The third truth contained in these verses is that reconciliation
is costly. For our sake [God] made [Christ] to be sin who knew no sin,
so that in him we might become the righteousness of God (21). Reconciliation
is always costly wherever it is morally real. Where friends have quarreled,
there will be reconciliation only when the offender is prepared to say: I
am sorry, I was wrong. The cost is paid in the coin of humility. In
cases of marital infidelity there is pain on both sides if there is true reconciliation:
the pain of the faithful partner over having been betrayed: and the pain of
the offender at confessing the depth of the wrong he or she has done. Reconciliation
can never be earned. It is always free, but it is never cheap.
The cost of the reconciliation of sinners to God is beyond computation. It involved the death of the sinless one as a sacrificial offering. This is the probable meaning of the phrase: God made him to be sin for us who knew no sin(21). The phrase made him to be sin in Hebrew idiom means made him to be a sin-offering, as in Romans 8:3 and Isaiah 53:6,10. In his death, the sinless one bore the condemnation of our sin so that in him we might become the righteousness of God.
Bearing shame and scoffing rude,
In my place condemned he stood,
Sealed my pardon with his blood,
Hallelujah!

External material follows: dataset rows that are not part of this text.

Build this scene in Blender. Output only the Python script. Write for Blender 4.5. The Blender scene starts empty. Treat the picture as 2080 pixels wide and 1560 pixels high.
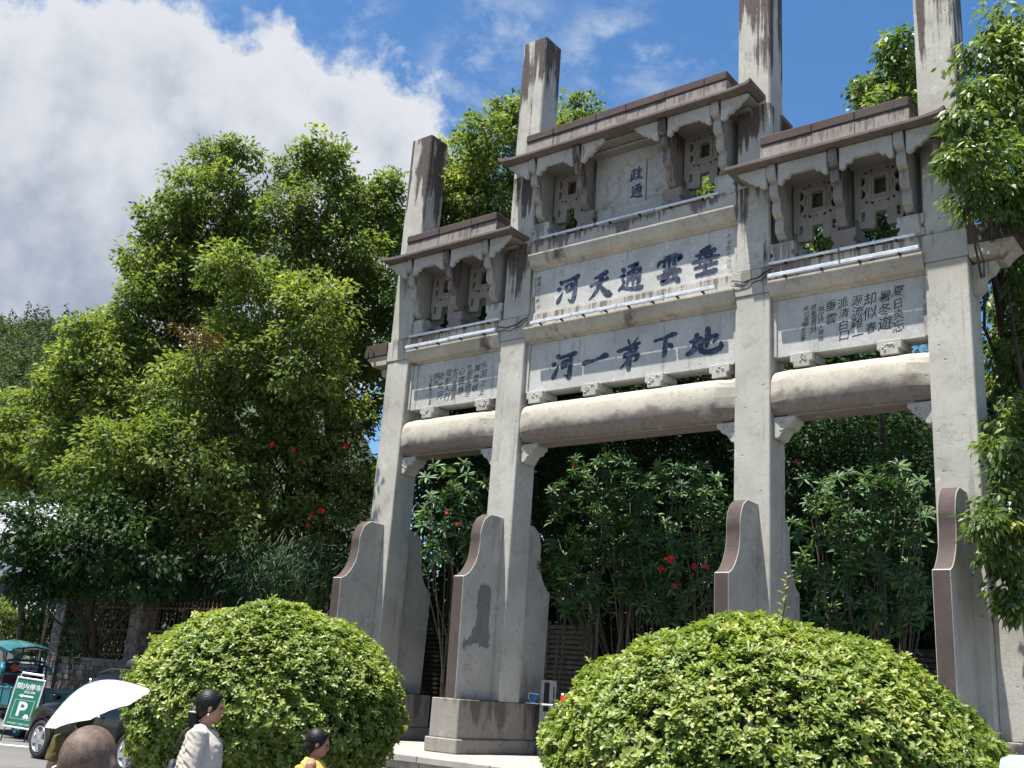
import bpy, bmesh, math, random
import numpy as np
from mathutils import Vector, Matrix, Euler
random.seed(7)
rng = np.random.default_rng(11)
scene = bpy.context.scene
COL = scene.collection

# ------------------------------------------------------------------ camera
# world frame: X along the archway, Y away from the viewer through it, Z up; metres
CAM = np.array([11.26442, -17.75058, 1.75])
PITCH, YAW, ROLL, FPX = 0.29132, 0.67402, 0.07406, 2100.35
_cy, _sy, _cp, _sp = math.cos(YAW), math.sin(YAW), math.cos(PITCH), math.sin(PITCH)
FWD = np.array([-_sy*_cp, _cy*_cp, _sp])
_r0 = np.array([_cy, _sy, 0.0]); _u0 = np.cross(_r0, FWD)
RGT = math.cos(ROLL)*_r0 + math.sin(ROLL)*_u0
UPV = -math.sin(ROLL)*_r0 + math.cos(ROLL)*_u0
cam_data = bpy.data.cameras.new('camera')
cam_data.sensor_width = 36.0
cam_data.lens = FPX/2080*36.0
cam_data.clip_start = 0.05
cam_data.clip_end = 3000.0
cam = bpy.data.objects.new('camera', cam_data)
COL.objects.link(cam)
cam.matrix_world = Matrix(((RGT[0], UPV[0], -FWD[0], CAM[0]), (RGT[1], UPV[1], -FWD[1], CAM[1]),
                           (RGT[2], UPV[2], -FWD[2], CAM[2]), (0, 0, 0, 1)))
scene.camera = cam

def ray(x, y):
    return FWD + RGT*(x-1040)/FPX + UPV*(780-y)/FPX
def at(x, y, d):
    return CAM + d*ray(x, y)
def onY(x, y, Y):
    r = ray(x, y); return CAM + r*(Y-CAM[1])/r[1]
def foot(x, d, z=0.0):
    p = at(x, 1371.5+(x-500)*0.0742, d); return np.array([p[0], p[1], z])

# ------------------------------------------------------------------ light
SUN = Vector((-0.42, -1.0, 3.55)).normalized()
sun_el = math.asin(SUN.z)
sun_data = bpy.data.lights.new('sun', 'SUN')
sun_data.energy = 5.0
sun_data.angle = math.radians(0.5)
sun_data.color = (1.0, 0.95, 0.86)
sun = bpy.data.objects.new('sun', sun_data)
COL.objects.link(sun)
sun.rotation_euler = SUN.to_track_quat('Z', 'Y').to_euler()
sun.location = (0, 0, 40)

scene.view_settings.view_transform = 'Standard'
scene.view_settings.look = 'None'
scene.view_settings.exposure = 1.2
scene.view_settings.gamma = 1.0
scene.view_settings.use_curve_mapping = False
scene.cycles.use_denoising = True
scene.cycles.max_bounces = 6
scene.cycles.transparent_max_bounces = 6
scene.cycles.use_adaptive_sampling = True

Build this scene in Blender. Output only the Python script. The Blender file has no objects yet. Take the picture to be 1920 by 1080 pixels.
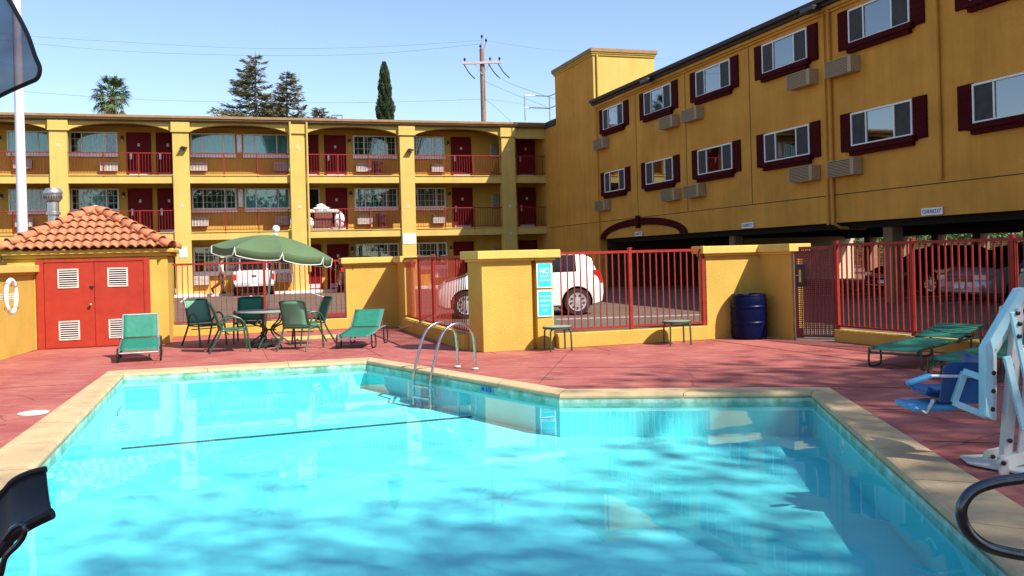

What a Savior!
(Fanny Crosby)
The fourth simple element in Pauls teaching about reconciliation
is that it must be accepted. It must be accepted, that is, if it is to have
effect for the sinner. Here Pauls teaching in the passage links with
the wider context in which it is set, namely his ministry as a proclaimer
of reconciliation. He has been given the ministry of reconciliation
(18); entrusted with the message of reconciliation (19). So
we are ambassadors for Christ, since God is making his appeal through us,
we entreat you on behalf of Christ, be reconciled to God (20). This
is really the central thrust of these verses: Be reconciled. God
has already acted in the death of Christ to remove all barriers to reconciliation.
But before it can be morally real, morally effected, spiritually realized,
it must be accepted by the sinner.
Across the years there have been reports of lone soldiers in remote islands and jungles, who have lived at war for forty years and more: in enmity, in fear, in solitude, on meager rations, because they had never heard that the Second World War ended in 1945. There are sinners who are still at war with God, because the truth has not got through to them that the war is over. He has made peace through the death of his son. All they need to do is accept it.